Au contraire, The Belmondos, à l'image d'un leader franchement maussade au démarrage, ont semblé moins à leurs aises. On ne les connaissait pas avant ce soir, il est donc difficile de confirmer qu'ils appréhendaient leur passage sur scène. Et si trac il y avait, si c'est lui qui explique une première partie de set finalement très faible, ou s'il s'agit plus simplement d'un choix stratégique discutable dans l'agencement de la setlist. En tous les cas, il aura fallu attendre quelques titres avant que la folie douce du chanteur commence à taper dans le mille, que ses sbires s'abandonnent un peu, et que les compositions du groupe, perdues entre rock et psyché, commencent à sonner agréablement à nos oreilles.
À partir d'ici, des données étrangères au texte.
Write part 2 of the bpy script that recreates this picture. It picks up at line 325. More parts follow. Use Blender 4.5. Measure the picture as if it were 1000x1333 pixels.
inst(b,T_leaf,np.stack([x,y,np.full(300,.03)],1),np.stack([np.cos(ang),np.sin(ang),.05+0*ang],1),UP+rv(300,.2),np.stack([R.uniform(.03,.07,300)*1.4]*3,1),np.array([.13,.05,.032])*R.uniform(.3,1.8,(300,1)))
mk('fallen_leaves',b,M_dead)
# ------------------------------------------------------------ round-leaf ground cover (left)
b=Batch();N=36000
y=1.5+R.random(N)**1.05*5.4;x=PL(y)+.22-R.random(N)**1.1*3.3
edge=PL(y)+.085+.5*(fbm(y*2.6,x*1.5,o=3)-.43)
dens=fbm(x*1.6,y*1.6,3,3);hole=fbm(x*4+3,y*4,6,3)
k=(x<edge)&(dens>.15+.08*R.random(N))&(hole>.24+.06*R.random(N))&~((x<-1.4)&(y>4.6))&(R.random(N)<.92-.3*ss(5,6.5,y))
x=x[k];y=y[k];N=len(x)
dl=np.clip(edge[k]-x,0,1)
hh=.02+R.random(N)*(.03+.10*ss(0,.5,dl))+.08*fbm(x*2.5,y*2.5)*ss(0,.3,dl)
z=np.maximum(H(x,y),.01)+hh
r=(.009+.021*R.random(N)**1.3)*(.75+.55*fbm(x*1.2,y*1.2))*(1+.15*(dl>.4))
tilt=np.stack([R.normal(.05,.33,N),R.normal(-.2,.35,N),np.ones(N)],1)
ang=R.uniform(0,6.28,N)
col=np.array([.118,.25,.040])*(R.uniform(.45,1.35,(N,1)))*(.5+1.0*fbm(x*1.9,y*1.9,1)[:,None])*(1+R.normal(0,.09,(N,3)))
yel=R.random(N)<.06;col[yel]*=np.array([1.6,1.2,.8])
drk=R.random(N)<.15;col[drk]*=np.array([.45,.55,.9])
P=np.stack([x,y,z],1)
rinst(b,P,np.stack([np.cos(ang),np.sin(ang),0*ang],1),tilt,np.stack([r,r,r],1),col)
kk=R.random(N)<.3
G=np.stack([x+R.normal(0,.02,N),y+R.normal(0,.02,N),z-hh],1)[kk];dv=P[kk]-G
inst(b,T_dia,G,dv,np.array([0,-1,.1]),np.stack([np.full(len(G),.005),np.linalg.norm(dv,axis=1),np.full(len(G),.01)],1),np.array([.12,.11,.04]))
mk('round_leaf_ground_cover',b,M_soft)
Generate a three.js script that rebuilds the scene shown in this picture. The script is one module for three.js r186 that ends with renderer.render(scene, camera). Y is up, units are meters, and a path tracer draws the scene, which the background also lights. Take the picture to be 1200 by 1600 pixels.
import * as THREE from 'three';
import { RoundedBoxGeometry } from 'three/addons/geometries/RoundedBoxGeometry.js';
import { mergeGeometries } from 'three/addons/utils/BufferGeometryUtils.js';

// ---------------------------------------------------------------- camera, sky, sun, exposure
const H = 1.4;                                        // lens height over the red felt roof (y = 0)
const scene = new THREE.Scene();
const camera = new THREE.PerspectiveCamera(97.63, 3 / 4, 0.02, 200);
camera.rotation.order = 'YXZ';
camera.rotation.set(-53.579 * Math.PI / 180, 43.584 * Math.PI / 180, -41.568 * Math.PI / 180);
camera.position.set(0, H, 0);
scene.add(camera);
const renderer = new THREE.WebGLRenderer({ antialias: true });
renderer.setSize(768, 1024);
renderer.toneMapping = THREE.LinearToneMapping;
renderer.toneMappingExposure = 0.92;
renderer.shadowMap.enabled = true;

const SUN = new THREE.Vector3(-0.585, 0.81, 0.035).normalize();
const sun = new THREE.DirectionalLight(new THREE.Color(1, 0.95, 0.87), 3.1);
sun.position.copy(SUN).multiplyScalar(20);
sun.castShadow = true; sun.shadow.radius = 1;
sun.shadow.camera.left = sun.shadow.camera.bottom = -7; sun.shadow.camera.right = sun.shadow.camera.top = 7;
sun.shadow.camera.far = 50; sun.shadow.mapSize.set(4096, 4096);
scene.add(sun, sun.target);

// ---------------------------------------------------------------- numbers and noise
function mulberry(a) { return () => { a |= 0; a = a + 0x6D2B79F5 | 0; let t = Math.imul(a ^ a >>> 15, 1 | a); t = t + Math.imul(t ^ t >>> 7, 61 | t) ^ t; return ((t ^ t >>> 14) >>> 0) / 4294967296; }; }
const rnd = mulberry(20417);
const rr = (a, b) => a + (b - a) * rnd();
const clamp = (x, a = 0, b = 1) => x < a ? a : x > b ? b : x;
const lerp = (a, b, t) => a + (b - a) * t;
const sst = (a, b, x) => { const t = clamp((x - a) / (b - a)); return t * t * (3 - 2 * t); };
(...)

Huit ans. Huit ans séparent les deux vies qu'auront eues Milburn jusqu'ici. Car le groupe est mort une première fois en 2008, avant de renaître de ses notes quelques années plus tard. Physiquement, et à l'heure de présenter leur nouvel album (Time), les bonshommes ont bien changé : le temps a fait son oeuvre, et à bien les regarder aujourd'hui, il est plus difficile encore de parier sur ce qu'ils vont avoir à nous servir.
Originaires de Sheffield (tiens, comme les Arctic Monkeys), Milburn aiment à jouer fort, très fort, et ce pour le plus grand bonheur d'un fan-club du jour essentiellement masculin, une agora bien décidée à fêter dignement la réunion de ses héros. Bien sûr, et comme cela arrive finalement souvent, les premiers rangs sont essentiellement constitués d'expatriés de par-delà la Manche. "Fuck The Brexit", comme le dira à la volé Joe Carnall, mais merci quand même aux représentants de la proche Albion d'être là ce soir, l'assurance d'une soirée agitée et essentiellement bon enfant. Cette motivation à toute épreuve, Milburn le leur rend bien, jouant avec une détermination aucunement forcée, et preuve de leur expérience dans le milieu. Le groupe n'en oubliera pas pour autant d'associer les frenchies à la fête, multipliant par la voix de son chanteur les remerciements à leur égard. C'était très sympa d'essayer.

A l'heure du départ, difficile de nier que la soirée était réussie, et pas seulement parce qu'elle était gratuite. Un concert, ça ne triche pas. Et c'est bien pour ça qu'il est nécessaire d'en faire.